HANÇER kokulu bir sabaha
açıldı gözlerimiz, kanayan umutlarımız ise kahpelik kucağında… Uzattık
ellerimizi imkânsızın bahrında…
Dünyanın
ve Türk tarihinin kuşkusuz en önemli savaşlarından biri olan “Çanakkale Zaferi”,
Mustafa Kemal Atatürk’ün önderliğindeki Ordumuzun, 18 Mart 1915-9 Ocak 1916
tarihleri arasında yazdığı destandır.
Anaların
ağarmış saçı, genç kızların al yazması, babaların şakakları kahırla dolmuştur.
Adımız şükran, soyadımız nimet, tesellimiz bitmeyecek duâlardır. Çanakkale
Savaşı’ndaki iman gücü şehitlerimizin ak sütüne helâl olmuştur.
Bu
vatan, yüz altı yıldır bitmeyen bir şükranla sizleri yâd etmiştir ve etmeye de
devam edecektir. Karanlığın asil evlâtları, uğurlar olsun kutsal yolunuza,
ruhlarınız şad olsun!
İnsan,
yaratılış gereği üstün bir kudretin varlığına inanmış ve bu inancını emredilen
ibadetler ile taçlandırmıştır. Saygı ve gayret gösterisi, imanın bir
yansımasıdır. Allah’a kulluk etmek, emirlerini yerine getirmek ve yasaklarından
kaçınmak, insanoğlunun varoluş gayesidir. Allah’a yakın olmanın en özel yolu
ise Peygamber Efendimiz Muhammed Mustafa’nın (sav) yönünde ve ahlâkında
ilerlemek, Rahmân ve Rahîm olan Allah’ın bizlere lûtfettiği aklımızı bu
doğrultuda kullanmak, hayatımızı yön göstericimiz olan Kur’ân-ı Kerîm’in
ışığında şekillendirmek, kulluk vazifemizdir.
Fıtratımız
gereği istemek, ayırt ve idrak etmek, bizleri biz yapan özelliklerimizdendir.
Ve “nefs” dediğimiz dünya zevklerine düşkünlük, insanoğlunun en büyük
düşmanıdır. İbadetlerimiz ve Allah’a yakınlığımız ile nefsimizi köreltebilir,
onu kör kuyulara hapsedebiliriz.

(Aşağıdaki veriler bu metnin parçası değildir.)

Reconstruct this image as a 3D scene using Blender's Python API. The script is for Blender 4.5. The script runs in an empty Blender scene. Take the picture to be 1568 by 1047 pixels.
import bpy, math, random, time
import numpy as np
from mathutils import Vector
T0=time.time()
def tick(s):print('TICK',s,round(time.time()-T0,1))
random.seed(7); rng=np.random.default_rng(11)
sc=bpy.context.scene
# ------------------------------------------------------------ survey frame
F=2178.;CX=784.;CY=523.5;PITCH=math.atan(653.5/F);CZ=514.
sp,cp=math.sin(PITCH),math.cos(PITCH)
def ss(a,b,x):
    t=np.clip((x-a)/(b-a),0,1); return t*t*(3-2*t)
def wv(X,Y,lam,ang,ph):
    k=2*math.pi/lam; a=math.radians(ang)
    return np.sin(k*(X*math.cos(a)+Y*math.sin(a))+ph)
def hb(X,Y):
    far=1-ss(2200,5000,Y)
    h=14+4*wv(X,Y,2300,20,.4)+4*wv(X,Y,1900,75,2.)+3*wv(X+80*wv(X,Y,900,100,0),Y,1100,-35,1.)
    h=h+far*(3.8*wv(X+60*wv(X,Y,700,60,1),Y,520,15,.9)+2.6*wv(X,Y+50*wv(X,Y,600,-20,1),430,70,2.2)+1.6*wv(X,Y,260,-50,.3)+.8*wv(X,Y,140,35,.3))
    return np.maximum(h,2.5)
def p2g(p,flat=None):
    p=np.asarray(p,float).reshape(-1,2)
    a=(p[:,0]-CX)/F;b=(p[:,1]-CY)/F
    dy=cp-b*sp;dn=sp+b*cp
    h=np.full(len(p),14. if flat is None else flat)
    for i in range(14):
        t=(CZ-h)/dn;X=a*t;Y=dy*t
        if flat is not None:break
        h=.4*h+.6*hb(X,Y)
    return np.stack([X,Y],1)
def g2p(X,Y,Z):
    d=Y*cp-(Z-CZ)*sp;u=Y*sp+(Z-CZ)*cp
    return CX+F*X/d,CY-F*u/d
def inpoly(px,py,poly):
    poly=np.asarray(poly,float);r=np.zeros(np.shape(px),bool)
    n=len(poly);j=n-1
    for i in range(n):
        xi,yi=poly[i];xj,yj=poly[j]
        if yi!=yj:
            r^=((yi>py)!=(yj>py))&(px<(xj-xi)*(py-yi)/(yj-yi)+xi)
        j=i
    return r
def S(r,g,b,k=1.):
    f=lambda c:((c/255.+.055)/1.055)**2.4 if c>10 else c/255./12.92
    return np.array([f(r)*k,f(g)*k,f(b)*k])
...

Fakat bu kör kuyunun yolları çetrefillidir. İstemek
ve inanmak, bu doğrultudaki en önemli iki adımdır. Nefs-i marziye ve nefs-i kâmile
mertebelerine erişmek her kulun isteği ve hedefi olmalıdır. Bu mertebelerde
Allah-u Teâlâ kulundan razıdır. Aklı kuvvetlendirmek, İslâm’ı tanımak, dinimize
uymak, Allah’ı zikretmek, terbiyelerin en güzelidir.
“Ey
iman edenler!” hitabının muhatabı olabilmek özel ve güçtür. Zira iman edebilen
olmak, insanoğlu için bir şereftir. “İmandır o cevher ki, İlâhî, ne büyüktür!/
İmansız olan paslı yürek sînede yüktür” sözleri ile Mehmed Âkif Ersoy, bu
tecellinin güzel bir örneğidir.
Fikrî
ve hissî açıdan bütünlükten ibaret olan iman, düşünen bir varlık olan
insanoğluna inanç, tevekkül ve tenasübü hediye etmiştir. Hiç şüphesiz İslâm
dini, yapısını açık bir şekilde toplum temeli üzerine kurmuş ve yaşayışın
hiçbir ânında toplum konusunu göz ardı etmemiştir. Çünkü toplum ve toplumsal
hayat, örnek alınan ve örnek alan bir modeldir. Toplumu toplum yapan ise
insanoğlunun ta kendisidir. İnanç ve ibadetleri ile şekillenen toplum,
yansımaların bir tezahürü olarak uzantısını yüzyıllara dayandırır. Toplumun birer
ferdi olan bizler, siyah beyaz ömrümüzü kanla suladık, bayrağımızı al ve
alnımızı ak eyledik; bu uğurda teslim edilen ruhları bir bütün olarak selâmladık.
Vârisi
olduğumuz tarih, toplumun inancını, geleneğini, âdetlerini ve imanını asırlara
taşır ve bu naklî dâvâda sözümüz en adil şahittir. İnsanoğlu inancını, imanını
ve tevekkülünü fâni hayatın varoluş gününden itibaren birlik ve beraberlik için
seferber etmiştir. Bu nizamda bozulmayacak tek düstur şahadettir. Temennimiz
ise tarihimizin vârisleri olarak, şahitliğimizi ebedî ve edebî olarak asırlarca
koruyacak olmaktır.
Ey
yüzüne namlu sürülen yiğidim! Ey canına beyaz biçtiğim! Ey mavinin mübârek
şehitleri! Unutmayacak yüreğim, bu dalga hırçın… Unutmayacak yüreğim, bu başka,
bambaşka bir meyus…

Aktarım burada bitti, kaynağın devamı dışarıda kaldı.